La historia de la zarina Isabel trae cola: "Nadie admiraba la belleza de Isabel más que ella misma, y en su opinión como mejor estaba era vestida de hombre. De ahí que con frecuencia celebrara lo que llamaba Metamorfosis, bailes travestidos en los que adaptando los juegos que tanto gustaban a su padre, consistentes en poner el mundo al revés, ella se metamorfoseaba en un hombre guapísimo. Era una déspota de la moda, llegando a publicar decretos del siguiente tenor: 'Que las señoras lleven caftanes blancos de tafetán; que el borde de los puños y los faldones sean verdes, y las solapas vayan ribeteadas con galones dorados: deberán llevar en la cabeza un adorno en forma de mariposa de cintas verdes, y el cabello levantado y liso. En cuanto a los caballeros: llevarán caftanes blancos, camisolas con pequeñas aberturas en los puños, cuellos verdes, y ojales ribeteados de oro'. Siempre se salía con la suya. 'Me han dicho que ha llegado un barco francés con vestidos de mujer, sombreros de hombre y lunares para mujeres y tafetán dorado', decía en una carta. '¡¡Que me lo traigan todo aquí de inmediato, incluido el mercader!!' A su muerte, había 15.000 vestidos en su vestidor, más 'dos arcas llenas de medias de seda, varios miles de pares de zapatos y más de 100 cortes de traje de tejido francés intactos'".

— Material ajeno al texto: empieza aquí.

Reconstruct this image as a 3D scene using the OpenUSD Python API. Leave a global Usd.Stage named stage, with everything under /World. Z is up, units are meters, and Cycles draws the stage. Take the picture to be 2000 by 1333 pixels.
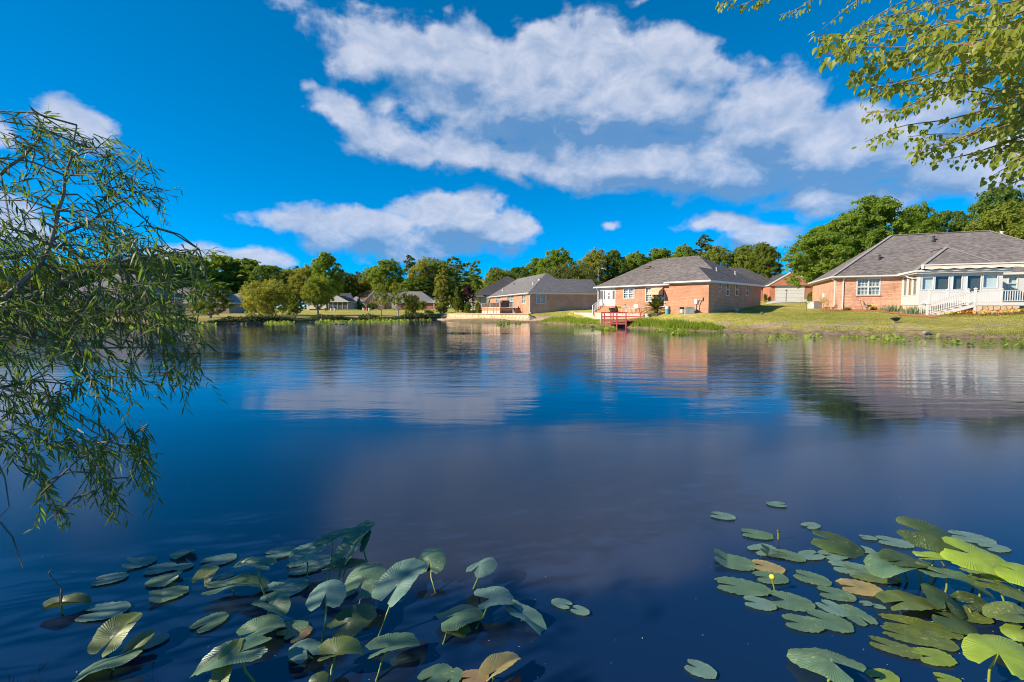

El personaje de Catalina La Grande es irresistible: "A sus 33 años, Catalina, de pelo castaño rojizo, ojos azules, pestañas negras, figura pequeña y rellenita, pasó a caballo entre los soldados, pero entonces se dio cuenta de que a su sable le faltaba la dragonne, el tahalí o correa de agarre, y en una época en la que ese tipo de cosas tenían su importancia, el joven, a la par que sagaz sargento de la Guardia Montada que había montado anteriormente en su carroza, se acercó al galope hasta ella y le ofreció la suya. De una manera realmente audaz Potiomkin había llamado la atención de la emperatriz, que se fijó en su estatura gigantesca, su espléndida cabeza de cabellera rojiza y rostro longilíneo y delicado, con un hoyuelo en la barbilla, características que, unidas a su inteligencia, le habían ganado el apodo de 'Alcibíades'. Cuando el joven intentó regresar a su puesto entre la soldadesca, su caballo, acostumbrado a galopar en escuadrón, se negó a separarse de la zarina: 'Aquello la hizo reír ... y se puso a hablar con él', y' por esta feliz casualidad', recordaría más tarde Potiomkin, se convertiría en socio suyo en el poder y en el amor de su vida. (...) En sus primeras cartas el juego sexual se alterna con el juego de poder. 'Las puertas estarán abiertas', escribía la emperatriz en una esquela. 'Me voy a la cama. Cariño, haré lo que mandes. ¿Voy yo a ti o vienes tú a mí?' Catalina lo llamaba 'Mi cosaco' y 'Mi bijou', así como 'Mi gallo de oro', 'Mi león de la jungla' y 'Mi tigre'. Él la llamaba siempre 'Mátushka'".

Con el zar Nicolás llegó el fin: "El 20 de febrero de 1918, el Consejo de Comisarios del Pueblo, llamado por su acrónimo, Sovnarkom, y presidido por Lenin, ordenó que Nicolás fuera procesado en un lugar todavía por decidir. Los diez asesinos apuntaron al ex zar y dispararon repetidamente contra su pecho, del que empezó a manar sangre. Estremeciéndose a cada disparo, con los ojos en blanco, 'Nicolás avanzó unos metros tambaleándose hasta que cayó al suelo'".